I think I’m finally at the point where I rarely ask my friends, “Why on earth do you like me?” I don’t think, though, that I’m ever going to lose the kind of gratitude I have for the fact that something like this exists. It’s not something I’ve ever been able to take for granted in my life and I don’t think I ever could. I’m also learning a lot about how to be a friend that I never had the opportunity to learn before.
I worry a lot though about people who are in the position I was in a few years ago, going “How on earth do these people all get to know each other?” or, back a few more years, “Am I ever going to meet anyone who remotely understands how I operate?” I’m afraid that loneliness among autistic people, including among people considered too severely autistic to want friends, is rampant, more the rule than the exception.
I’m afraid that many autistic people will never be able to use the Internet to get to know each other. When I was interviewed for NPR and asked about the role of the Internet, I actually gave a much more detailed answer. I tried to point out that some autistic people can’t read, or can’t write, or can’t use any particular standard mode of language. For a long time I would not have been able to consistently use language to connect to people, and I was still lonely: “I am reaching out to you/Through the walls of my body/But my arms are not my heart/In the end you must find me.” I knew autistic people who may or may not have had typical language but certainly had loneliness. Only the part about the Internet being good for a very specific kind of autistic person I mentioned made it onto the air.
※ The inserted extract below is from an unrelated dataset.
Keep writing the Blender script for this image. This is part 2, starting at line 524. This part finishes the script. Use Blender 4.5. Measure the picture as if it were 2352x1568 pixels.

I worry also that for many such autistic people, things will become mechanized the way they do in systems. “Here’s your friends program.” “Here’s your social skills program.” “Here’s your recreational program.” “Here’s your support group.” I know that I have never thrived in such environments, even when they are created by autistic people. There’s something about the structure that wears me down and switches me off. There’s something about the social conventions, even of other autistic people, that wipes me out and gives me very little in return, allows also me to give very little to anyone else. For the most part I no longer subject myself to such things, and I cannot imagine being alone in that.
So that does make me wonder, how all those autistic people who were in roughly my position before, are going to end up in situations like I have now, where I have a lot of people who seem to know and like me because I’m me, not because of some use they have for me. Or whatever other social situations they might want, or might want if they had the chance to experience it, given that if they’re anything like me they may have little idea what good social experiences even look like until they stumble across one.
In the end, this is not a “Wow, I’ve come home, I’ve found this wonderful community” post, even though it’s definitely a “Wow, I can actually make friends” post. I’ve read about those experiences, and I respect them, but they are not mine. I will probably never feel ‘at home’ in the autistic community, or the disability community, or the gay community, or any of the other communities I’m supposedly part of. And I am too aware of how many people are shut out by these communities, to become fully comfortable in them, although I will continue trying to broaden them.